Nos modelos globais de negócio e para fins de impostos diretos, as empresas multinacionais devem assegurar que a alocação de lucros esteja em conformidade com os estudos de benchmark realizados. Isto é feito através de ajustamentos de preços de transferência (“PT”).
Não obstante, ainda não foi totalmente esclarecido a nível europeu, como estes ajustamentos devem ser considerados para fins de impostos indiretos. Para efeitos de IVA, existe uma operação tributável quando ocorre uma entrega de bens ou prestação de serviços mediante uma contrapartida por um sujeito passivo agindo como tal e quando existe uma ligação direta entre a operação e a contrapartida recebida. De acordo com a orientação do VAT Expert Group publicado em 2018, os ajustamentos de PT devem ser considerados “fora do âmbito do IVA”, uma vez que normalmente não resultam num ajustamento na contrapartida por qualquer operação tributável, quando as partes têm pleno direito à recuperação do IVA. No entanto, quando as partes não apresentam um pleno direito de recuperação do imposto suportado, os ajustamentos de PT podem exigir uma retificação do IVA se houver uma ligação suficientemente direta entre pagamentos resultantes de um ajustamento e transmissões específicas. No entanto, como essa orientação não é vinculativa, o próximo acórdão do TJUE é aguardado com expectativa.
A este respeito, no Processo C-726/23, a empresa romena, S.C. Arcomet Towercranes S.R.L. (“Arcomet”), que faz parte do grupo Arcomet, opera no setor de aluguer de gruas. A sociedade-mãe do grupo, Arcomet Service NV, é uma sociedade belga (“Arcomet Bélgica”) que procura fornecedores para a Archomet. Conforme o estudo sobre os PT do grupo, foi garantida contratualmente uma margem de lucro operacional específica à Acromet. Assim, após registar um excedente de lucro em três anos diferentes, a Archomet recebeu três faturas, sem IVA, da Arcomet Bélgica. Do ponto de vista do IVA, a Arcomet Bélgica declarou as três faturas como prestações de serviços intracomunitárias na Bélgica, e a Arcomet declarou as primeiras duas faturas como aquisições intracomunitárias de serviços, em relação às quais aplicou o mecanismo de autoliquidação (reverse-charge) na Roménia, mas tratou a terceira fatura fora do âmbito do IVA.

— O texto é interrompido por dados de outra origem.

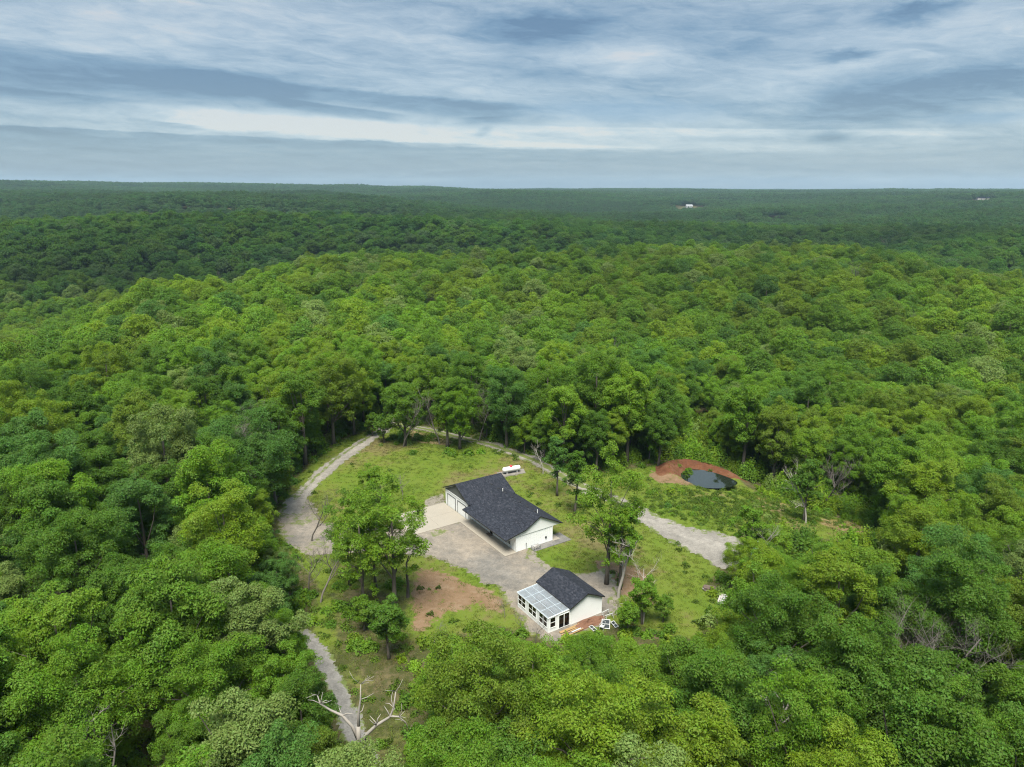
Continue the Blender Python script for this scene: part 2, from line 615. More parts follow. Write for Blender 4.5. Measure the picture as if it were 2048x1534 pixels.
def link(name, me, parent=None):
    o = bpy.data.objects.new(name, me)
    COL.objects.link(o)
    if parent is not None:
        o.parent = parent
    return o


def empty(name, loc, rz=0.0):
    o = bpy.data.objects.new(name, None)
    COL.objects.link(o)
    o.empty_display_size = 0.5
    o.location = (*loc, 0.0) if len(loc) == 2 else loc
    o.rotation_euler = (0, 0, rz)
    return o


def mesh_np(name, verts, faces_flat, per_face, material, attrs=None, smooth=False):
    """faces all with the same number of corners"""
    verts = np.asarray(verts, np.float32)
    faces_flat = np.asarray(faces_flat, np.int32).ravel()
    n = len(faces_flat) // per_face
    me = bpy.data.meshes.new(name)
    me.vertices.add(len(verts))
    me.vertices.foreach_set('co', verts.ravel())
    me.loops.add(len(faces_flat))
    me.loops.foreach_set('vertex_index', faces_flat)
    me.polygons.add(n)
    me.polygons.foreach_set('loop_start', np.arange(n, dtype=np.int32) * per_face)
    me.polygons.foreach_set('loop_total', np.full(n, per_face, np.int32))
    if smooth:
        me.polygons.foreach_set('use_smooth', np.ones(n, bool))
    me.update(calc_edges=True)
    for k, (dom, arr) in (attrs or {}).items():
        a = me.attributes.new(k, 'FLOAT', dom)
        a.data.foreach_set('value', np.asarray(arr, np.float32))
    if material is not None:
        me.materials.append(material)
    return me


class MB:
    """collects solid pieces; build() links them as ONE mesh"""

    def __init__(self):
        self.v, self.f = [], []

    def add(self, v, f):
        n = len(self.v)
        self.v += [tuple(map(float, p)) for p in v]
        self.f += [tuple(i + n for i in q) for q in f]
        return self

    def box(self, x0, x1, y0, y1, z0, z1):
        v = [(x, y, z) for z in (z0, z1) for x, y in ((x0, y0), (x1, y0), (x1, y1), (x0, y1))]
        return self.add(v, [(3, 2, 1, 0), (4, 5, 6, 7), (0, 1, 5, 4), (1, 2, 6, 5), (2, 3, 7, 6), (3, 0, 4, 7)])

    def slab(self, pts, thick):
        """a planar polygon given by its top points, extruded straight down"""
        n = len(pts)
        v = list(pts) + [(p[0], p[1], p[2] - thick) for p in pts]
        f = [tuple(range(n)), tuple(reversed(range(n, 2 * n)))]
        f += [(i, i + n, (i + 1) % n + n, (i + 1) % n) for i in range(n)]
        return self.add(v, f)

    def prism_x(self, yz, x0, x1):
        """a polygon in the y-z plane carried from x0 to x1"""
        n = len(yz)
        v = [(x0, y, z) for y, z in yz] + [(x1, y, z) for y, z in yz]
        f = [tuple(reversed(range(n))), tuple(range(n, 2 * n))]
        f += [(i, (i + 1) % n, (i + 1) % n + n, i + n) for i in range(n)]
        return self.add(v, f)

    def prism_y(self, xz, y0, y1):
        n = len(xz)
        v = [(x, y0, z) for x, z in xz] + [(x, y1, z) for x, z in xz]
        f = [tuple(range(n)), tuple(reversed(range(n, 2 * n)))]
        f += [(i + n, (i + 1) % n + n, (i + 1) % n, i) for i in range(n)]
        return self.add(v, f)

    def tube(self, pts, radii, sides=6, cap=True):
        pts = [np.asarray(p, float) for p in pts]
        base = len(self.v)
        k = len(pts)
        for i, p in enumerate(pts):
            d = pts[min(i + 1, k - 1)] - pts[max(i - 1, 0)]
            d = d / (np.linalg.norm(d) + 1e-9)
            a = np.cross(d, (0.31, 0.77, 0.13) if abs(d[2]) > 0.5 else (0, 0, 1))
            a /= np.linalg.norm(a) + 1e-9
            b = np.cross(d, a)
            for j in range(sides):
                t = 2 * math.pi * j / sides
                q = p + radii[i] * (a * math.cos(t) + b * math.sin(t))
                self.v.append(tuple(q))
        for i in range(k - 1):
            for j in range(sides):
                A, B = base + i * sides + j, base + i * sides + (j + 1) % sides
                self.f.append((A, B, B + sides, A + sides))
        if cap:
            self.f.append(tuple(base + j for j in reversed(range(sides))))
            self.f.append(tuple(base + (k - 1) * sides + j for j in range(sides)))
        return self

    def mesh(self, name, material, smooth=False):
        me = bpy.data.meshes.new(name)
        me.from_pydata(self.v, [], self.f)
        me.materials.append(material)
        if smooth:
            me.polygons.foreach_set('use_smooth', np.ones(len(me.polygons), bool))
        me.update()
        return me

    def build(self, name, material, parent=None, smooth=False):
        return link(name, self.mesh(name, material, smooth), parent)


# ------------------------------------------------------------------ terrain
def vnoise(x, y, seed):
    """smooth value noise, one cell per unit"""
    xi, yi = np.floor(x).astype(np.int64), np.floor(y).astype(np.int64)
    fx, fy = x - xi, y - yi
    fx, fy = fx * fx * (3 - 2 * fx), fy * fy * (3 - 2 * fy)

    def h(a, b):
        n = (a * 374761393 + b * 668265263 + seed * 974711) & 0x7FFFFFFF
        n = ((n ^ (n >> 13)) * 1274126177) & 0x7FFFFFFF
        return ((n ^ (n >> 16)) & 0xFFFF) / 65535.0
    return (h(xi, yi) * (1 - fx) + h(xi + 1, yi) * fx) * (1 - fy) + (h(xi, yi + 1) * (1 - fx) + h(xi + 1, yi + 1) * fx) * fy - 0.5


# ground height along seven lines of sight: (distance, height)
RELIEF = {
    0: [(0, 0), (150, 0), (230, -2), (330, -26), (450, -36), (600, -16), (750, 8), (1100, -6), (1500, 16), (2500, 20), (4000, 90), (6000, 40), (9500, 34)],
    340: [(0, 0), (160, 0), (240, -3), (342, -1), (450, -30), (560, -36), (760, 13), (1000, -10), (1500, 8), (2500, 15), (4000, 76), (6000, 40), (9500, 34)],
    680: [(0, 0), (170, 0), (260, -6), (450, 0), (560, -30), (650, -34), (830, 12), (1100, -16), (1800, 8), (2500, 5), (4000, 60), (6000, 38), (9500, 34)],
    1024: [(0, 0), (150, 0), (210, -7), (310, -6), (460, 0), (580, -35), (690, -35), (820, 6), (960, -22), (1300, 8), (1700, -12), (2600, 18), (4200, 40), (6000, 34), (9500, 33)],
    1366: [(0, 0), (140, 0), (190, -8), (270, -10), (520, 2), (640, -35), (800, -25), (1100, -6), (1350, -22), (1800, 0), (2500, 8), (4200, 33), (6000, 34), (9500, 33)],
    1707: [(0, 0), (120, 0), (180, -12), (260, -9), (530, 4), (650, -30), (850, -22), (1050, -15), (1300, -25), (1700, 0), (2500, 10), (4200, 31), (6000, 34), (9500, 33)],
    2048: [(0, 0), (100, 0), (180, -12), (280, -9), (400, -1), (520, -30), (700, -26), (900, -11), (1100, -27), (1500, -6), (2500, 10), (4200, 30), (6000, 34), (9500, 33)],
}
_rd = np.concatenate([np.arange(0, 1200, 10), np.arange(1200, 9600, 50)]).astype(float)
_ru = np.array(sorted(RELIEF))
_raz = np.arctan2((_ru - 1024) / F_PX, 1.0)


def _column(k):
    a = np.array(RELIEF[k], float)
    z = np.interp(_rd, a[:, 0], a[:, 1])
    for _ in range(3):
        out = z.copy()
        w = np.clip(_rd * 0.06, 6, 200)
        for i in range(len(z)):
            m = np.abs(_rd - _rd[i]) <= w[i]
            out[i] = z[m].mean()
        z = out
    return z


_rz = np.array([_column(k) for k in _ru])
POND = [at(1200 + x / 3.652, 880 + y / 3.652) for x, y in ((605, 225), (660, 200), (760, 208), (860, 234), (950, 268), (985, 292), (940, 316), (850, 326), (750, 320), (650, 285), (610, 258))]
POND_C = np.mean(POND, 0)


def height(x, y):
    x, y = np.asarray(x, float), np.asarray(y, float)
    d = np.hypot(x, y)
    a = np.arctan2(x, np.maximum(y, 1e-6))
    a = np.where(y < 0, np.sign(x) * 1.57, a)
    ia = np.clip(np.interp(a, _raz, np.arange(len(_raz))), 0, len(_raz) - 1.001)
    i0 = ia.astype(int)
    fa = ia - i0
    fa = fa * fa * (3 - 2 * fa)
    idx = np.clip(np.interp(d, _rd, np.arange(len(_rd))), 0, len(_rd) - 1.001)
    j0 = idx.astype(int)
    fd = idx - j0
    z0 = _rz[i0, j0] * (1 - fd) + _rz[i0, j0 + 1] * fd
    z1 = _rz[i0 + 1, j0] * (1 - fd) + _rz[i0 + 1, j0 + 1] * fd
    z = z0 * (1 - fa) + z1 * fa
    rough = sstep(np.hypot(x - 5, y - 108), 62, 190)
    z = z + rough * (vnoise(x / 85, y / 85, 3) * 5.0 + vnoise(x / 33, y / 33, 5) * 1.6)
    far = sstep(d, 820, 1400)
    z = z + far * (1 - 0.78 * sstep(d, 2000, 3000)) * (vnoise(x / 760 + y / 2600, y / 400, 11) * 92 + vnoise(x / 300, y / 185, 12) * 36)
    z = z + sstep(d, 560, 800) * (1 - far) * vnoise(x / 160, y / 160, 15) * 15
    # pond: a dug hollow with a bank of red clay thrown up behind it
    pts = np.stack([x.ravel(), y.ravel()], 1)
    near = np.hypot(*(pts - POND_C).T) < 40
    add = np.zeros(len(pts))
    if near.any():
        sd = poly_dist(pts[near], POND)
        dig = -1.1 * sstep(sd, -1.6, 0.8)
        q = pts[near] - POND_C
        back = sstep(q[:, 1] - 0.10 * q[:, 0], -1.5, 3.0)
        bank = np.exp(-((sd + 3.0) / 1.7) ** 2) * 1.35 * back
        shore = vnoise(pts[near][:, 0] / 1.5, pts[near][:, 1] / 1.5, 81) * 0.55 * np.exp(-(sd / 2.2) ** 2)
        add[near] = dig + bank + shore + vnoise(pts[near][:, 0] / 1.1, pts[near][:, 1] / 1.1, 82) * 0.35 * np.exp(-((sd + 3.0) / 2.0) ** 2)
    return z + add.reshape(z.shape)


def h1(x, y):
    return float(height(np.array([x]), np.array([y]))[0])


# what is in view of the clearing (picture coordinates): no crown of the wood may cover it
OPEN = [(762, 830), (800, 836), (830, 843), (880, 856), (960, 878), (1030, 902), (1100, 930), (1200, 946), (1300, 932), (1330, 914), (1430, 922),
        (1475, 945), (1500, 958), (1560, 982), (1650, 1003), (1700, 1018), (1765, 1040), (1750, 1066), (1690, 1082), (1620, 1076), (1560, 1066),
        (1505, 1060), (1462, 1070), (1438, 1100), (1438, 1140), (1412, 1168), (1446, 1212), (1412, 1250), (1400, 1282), (1330, 1268), (1280, 1250),
        (1232, 1248), (1205, 1264), (1160, 1272), (1110, 1284), (1050, 1266), (1000, 1252), (960, 1256), (930, 1266), (872, 1274), (838, 1300),
        (832, 1345), (815, 1400), (828, 1440), (815, 1534), (765, 1534), (738, 1480), (688, 1395), (640, 1312), (625, 1290), (618, 1230),
        (636, 1165), (600, 1132), (560, 1078), (552, 1030), (568, 1000), (588, 960), (640, 912), (690, 878), (735, 860), (745, 848)]
CLEARING = np.array([at(u, v) for u, v in OPEN if v < 1534] + [at(828, 1534), at(700, 1534)])
CLEARING = np.array([at(u, v) for u, v in OPEN])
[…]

Durante uma inspeção tributária, a Autoridade Tributária Romena entendeu que as três faturas se relacionavam com aquisições intracomunitária de serviços. Assim, no que diz respeito às primeiras duas faturas, recusaram o direito à dedução do IVA suportado e retiveram o IVA cobrado, com o fundamento de que a prestação de serviços em causa e a necessidade da sua execução para efeitos das operações tributáveis não tinham sido justificadas. Quanto a terceira fatura, recusaram o direito à dedução do IVA e cobraram o IVA adicional. Assim, o Processo foi remetido para o TJUE com o objetivo de esclarecer se a fatura, correspondente ao valor necessário para adequar o lucro da sociedade, constitui um pagamento de um serviço que, por conseguinte, é abrangido pelo âmbito de aplicação do IVA, ou não. Em caso afirmativo, o TJUE terá ainda de esclarecer quais são os documentos justificativos que podem ser exigidos para análise do direito à dedução do IVA dos sujeitos passivos. Aguardemos, portanto, que o acórdão do TJUE esclareça as questões levantadas para efeitos de IVA, neste dimensão conexa do Imposto Sobre o Valor Acrescentado com os ajustamentos de Preços de Transferência.